===== GIVEN MATERIAL =====
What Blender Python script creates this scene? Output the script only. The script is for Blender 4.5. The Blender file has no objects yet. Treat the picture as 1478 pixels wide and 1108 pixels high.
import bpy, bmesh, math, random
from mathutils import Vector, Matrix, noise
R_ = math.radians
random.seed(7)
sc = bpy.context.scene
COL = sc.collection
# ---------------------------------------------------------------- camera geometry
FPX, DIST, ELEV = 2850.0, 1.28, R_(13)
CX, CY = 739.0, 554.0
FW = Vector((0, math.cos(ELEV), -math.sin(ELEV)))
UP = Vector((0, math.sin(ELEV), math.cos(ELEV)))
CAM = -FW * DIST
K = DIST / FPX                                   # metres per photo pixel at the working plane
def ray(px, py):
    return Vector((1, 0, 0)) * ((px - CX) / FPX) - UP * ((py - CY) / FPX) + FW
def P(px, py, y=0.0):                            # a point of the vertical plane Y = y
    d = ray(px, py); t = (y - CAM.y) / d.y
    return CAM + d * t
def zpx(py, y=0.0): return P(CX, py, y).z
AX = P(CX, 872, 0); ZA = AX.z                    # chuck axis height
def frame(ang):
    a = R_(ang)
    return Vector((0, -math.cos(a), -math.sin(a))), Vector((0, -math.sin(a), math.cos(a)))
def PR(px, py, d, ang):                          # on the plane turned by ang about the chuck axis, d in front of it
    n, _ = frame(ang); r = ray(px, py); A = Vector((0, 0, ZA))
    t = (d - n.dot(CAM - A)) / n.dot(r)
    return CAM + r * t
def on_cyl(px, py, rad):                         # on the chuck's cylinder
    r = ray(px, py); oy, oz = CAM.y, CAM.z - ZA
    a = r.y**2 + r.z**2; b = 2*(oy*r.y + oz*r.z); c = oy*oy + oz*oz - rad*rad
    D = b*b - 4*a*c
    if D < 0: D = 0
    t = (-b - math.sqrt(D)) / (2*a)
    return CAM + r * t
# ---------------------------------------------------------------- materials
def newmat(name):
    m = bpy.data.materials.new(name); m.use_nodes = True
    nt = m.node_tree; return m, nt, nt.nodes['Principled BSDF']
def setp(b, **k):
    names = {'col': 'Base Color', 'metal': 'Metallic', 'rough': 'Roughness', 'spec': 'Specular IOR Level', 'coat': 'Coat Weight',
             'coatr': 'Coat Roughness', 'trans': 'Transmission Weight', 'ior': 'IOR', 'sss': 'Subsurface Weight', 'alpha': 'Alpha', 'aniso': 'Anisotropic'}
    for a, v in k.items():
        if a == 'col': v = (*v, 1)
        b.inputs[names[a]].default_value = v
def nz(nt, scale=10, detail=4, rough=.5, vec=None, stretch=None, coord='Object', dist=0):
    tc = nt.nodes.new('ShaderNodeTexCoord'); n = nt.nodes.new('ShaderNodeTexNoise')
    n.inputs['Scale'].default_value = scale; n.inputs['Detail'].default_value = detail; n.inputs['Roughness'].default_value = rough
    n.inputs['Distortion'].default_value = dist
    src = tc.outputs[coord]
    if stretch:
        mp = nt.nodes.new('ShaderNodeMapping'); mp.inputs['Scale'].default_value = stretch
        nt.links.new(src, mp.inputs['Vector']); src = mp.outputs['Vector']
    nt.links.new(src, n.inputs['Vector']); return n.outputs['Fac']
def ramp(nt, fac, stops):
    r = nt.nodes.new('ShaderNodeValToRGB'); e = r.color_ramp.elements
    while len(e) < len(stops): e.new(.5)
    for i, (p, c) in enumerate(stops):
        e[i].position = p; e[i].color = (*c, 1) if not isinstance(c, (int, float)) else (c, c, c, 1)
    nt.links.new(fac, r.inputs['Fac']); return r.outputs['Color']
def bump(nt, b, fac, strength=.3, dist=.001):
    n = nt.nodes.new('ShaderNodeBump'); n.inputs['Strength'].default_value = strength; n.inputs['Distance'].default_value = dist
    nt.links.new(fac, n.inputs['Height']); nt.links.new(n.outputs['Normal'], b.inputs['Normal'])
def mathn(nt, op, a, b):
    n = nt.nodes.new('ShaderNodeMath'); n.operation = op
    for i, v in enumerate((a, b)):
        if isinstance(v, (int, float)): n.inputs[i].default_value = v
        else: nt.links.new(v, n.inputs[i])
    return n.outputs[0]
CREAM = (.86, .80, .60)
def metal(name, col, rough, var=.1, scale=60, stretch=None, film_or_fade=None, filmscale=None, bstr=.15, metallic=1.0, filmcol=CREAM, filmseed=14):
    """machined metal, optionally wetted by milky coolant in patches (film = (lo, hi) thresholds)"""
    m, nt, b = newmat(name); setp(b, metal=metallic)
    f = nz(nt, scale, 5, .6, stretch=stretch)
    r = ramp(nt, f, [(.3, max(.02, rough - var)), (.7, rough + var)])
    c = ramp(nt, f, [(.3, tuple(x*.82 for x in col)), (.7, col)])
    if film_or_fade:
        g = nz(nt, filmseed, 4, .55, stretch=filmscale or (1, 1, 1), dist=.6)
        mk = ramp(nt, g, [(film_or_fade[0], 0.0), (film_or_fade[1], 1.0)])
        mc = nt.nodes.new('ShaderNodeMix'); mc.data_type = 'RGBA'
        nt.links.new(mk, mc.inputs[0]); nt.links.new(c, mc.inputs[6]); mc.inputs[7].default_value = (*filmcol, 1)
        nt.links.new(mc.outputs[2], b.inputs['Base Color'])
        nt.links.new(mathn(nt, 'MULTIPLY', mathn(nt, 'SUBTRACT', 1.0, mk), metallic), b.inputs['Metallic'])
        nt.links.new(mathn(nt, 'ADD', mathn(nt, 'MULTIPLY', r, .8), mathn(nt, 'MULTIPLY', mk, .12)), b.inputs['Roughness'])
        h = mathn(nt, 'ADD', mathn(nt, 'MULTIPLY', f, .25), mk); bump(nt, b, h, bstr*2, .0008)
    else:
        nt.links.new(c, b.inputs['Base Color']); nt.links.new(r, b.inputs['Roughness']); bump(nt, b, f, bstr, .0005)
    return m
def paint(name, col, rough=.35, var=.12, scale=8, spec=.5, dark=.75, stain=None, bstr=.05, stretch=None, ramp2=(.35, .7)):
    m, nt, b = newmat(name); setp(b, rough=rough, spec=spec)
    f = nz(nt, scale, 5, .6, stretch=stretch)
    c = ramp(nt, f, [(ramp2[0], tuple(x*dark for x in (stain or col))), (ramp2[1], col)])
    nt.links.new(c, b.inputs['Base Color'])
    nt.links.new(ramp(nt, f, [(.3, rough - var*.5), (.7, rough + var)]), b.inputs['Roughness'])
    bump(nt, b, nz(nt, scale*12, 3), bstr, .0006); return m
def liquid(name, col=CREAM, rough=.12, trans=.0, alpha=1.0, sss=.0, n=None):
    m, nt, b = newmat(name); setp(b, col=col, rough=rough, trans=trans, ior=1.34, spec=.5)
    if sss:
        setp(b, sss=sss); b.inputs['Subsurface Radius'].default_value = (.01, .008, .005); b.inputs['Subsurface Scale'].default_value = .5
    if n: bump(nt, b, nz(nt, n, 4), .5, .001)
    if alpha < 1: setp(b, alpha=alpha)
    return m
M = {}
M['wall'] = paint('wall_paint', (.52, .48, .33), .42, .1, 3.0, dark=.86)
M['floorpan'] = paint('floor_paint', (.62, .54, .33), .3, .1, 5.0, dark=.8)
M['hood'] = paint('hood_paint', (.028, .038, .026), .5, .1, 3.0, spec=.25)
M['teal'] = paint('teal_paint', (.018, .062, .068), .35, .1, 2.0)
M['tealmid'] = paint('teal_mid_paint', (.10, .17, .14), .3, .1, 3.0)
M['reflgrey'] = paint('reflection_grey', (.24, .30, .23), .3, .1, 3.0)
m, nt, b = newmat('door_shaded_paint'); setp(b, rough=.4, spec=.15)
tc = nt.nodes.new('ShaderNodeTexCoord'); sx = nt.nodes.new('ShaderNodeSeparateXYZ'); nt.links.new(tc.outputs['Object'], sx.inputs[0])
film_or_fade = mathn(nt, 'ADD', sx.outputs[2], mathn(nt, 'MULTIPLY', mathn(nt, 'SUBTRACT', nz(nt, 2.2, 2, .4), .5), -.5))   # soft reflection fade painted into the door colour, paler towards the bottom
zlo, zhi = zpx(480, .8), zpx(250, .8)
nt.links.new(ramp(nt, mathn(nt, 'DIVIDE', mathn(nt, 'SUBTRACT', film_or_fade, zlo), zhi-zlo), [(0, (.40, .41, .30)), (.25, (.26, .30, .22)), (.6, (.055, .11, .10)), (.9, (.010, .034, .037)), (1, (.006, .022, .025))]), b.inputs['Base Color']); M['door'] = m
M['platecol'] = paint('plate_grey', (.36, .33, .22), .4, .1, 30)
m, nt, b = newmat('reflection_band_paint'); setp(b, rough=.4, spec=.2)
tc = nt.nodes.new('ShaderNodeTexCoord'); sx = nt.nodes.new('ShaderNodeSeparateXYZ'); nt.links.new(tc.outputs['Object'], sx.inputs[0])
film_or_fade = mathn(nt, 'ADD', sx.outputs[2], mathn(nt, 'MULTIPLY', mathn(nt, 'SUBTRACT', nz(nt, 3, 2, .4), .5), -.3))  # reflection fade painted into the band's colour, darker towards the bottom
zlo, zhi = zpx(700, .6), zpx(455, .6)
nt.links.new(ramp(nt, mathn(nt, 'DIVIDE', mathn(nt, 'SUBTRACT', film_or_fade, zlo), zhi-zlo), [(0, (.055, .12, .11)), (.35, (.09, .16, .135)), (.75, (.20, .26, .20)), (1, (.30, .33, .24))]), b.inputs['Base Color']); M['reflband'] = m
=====
- WHAT IS BEING ASKED -
Starting with the line that contains "zlo, zhi = zpx(480, .8), zpx(250, .8)", return each line through the last one of the data above, exactly as written and nothing more.

- RESULT OF THIS EXERCISE -
zlo, zhi = zpx(480, .8), zpx(250, .8)
nt.links.new(ramp(nt, mathn(nt, 'DIVIDE', mathn(nt, 'SUBTRACT', film_or_fade, zlo), zhi-zlo), [(0, (.40, .41, .30)), (.25, (.26, .30, .22)), (.6, (.055, .11, .10)), (.9, (.010, .034, .037)), (1, (.006, .022, .025))]), b.inputs['Base Color']); M['door'] = m
M['platecol'] = paint('plate_grey', (.36, .33, .22), .4, .1, 30)
m, nt, b = newmat('reflection_band_paint'); setp(b, rough=.4, spec=.2)
tc = nt.nodes.new('ShaderNodeTexCoord'); sx = nt.nodes.new('ShaderNodeSeparateXYZ'); nt.links.new(tc.outputs['Object'], sx.inputs[0])
film_or_fade = mathn(nt, 'ADD', sx.outputs[2], mathn(nt, 'MULTIPLY', mathn(nt, 'SUBTRACT', nz(nt, 3, 2, .4), .5), -.3))  # reflection fade painted into the band's colour, darker towards the bottom
zlo, zhi = zpx(700, .6), zpx(455, .6)
nt.links.new(ramp(nt, mathn(nt, 'DIVIDE', mathn(nt, 'SUBTRACT', film_or_fade, zlo), zhi-zlo), [(0, (.055, .12, .11)), (.35, (.09, .16, .135)), (.75, (.20, .26, .20)), (1, (.30, .33, .24))]), b.inputs['Base Color']); M['reflband'] = m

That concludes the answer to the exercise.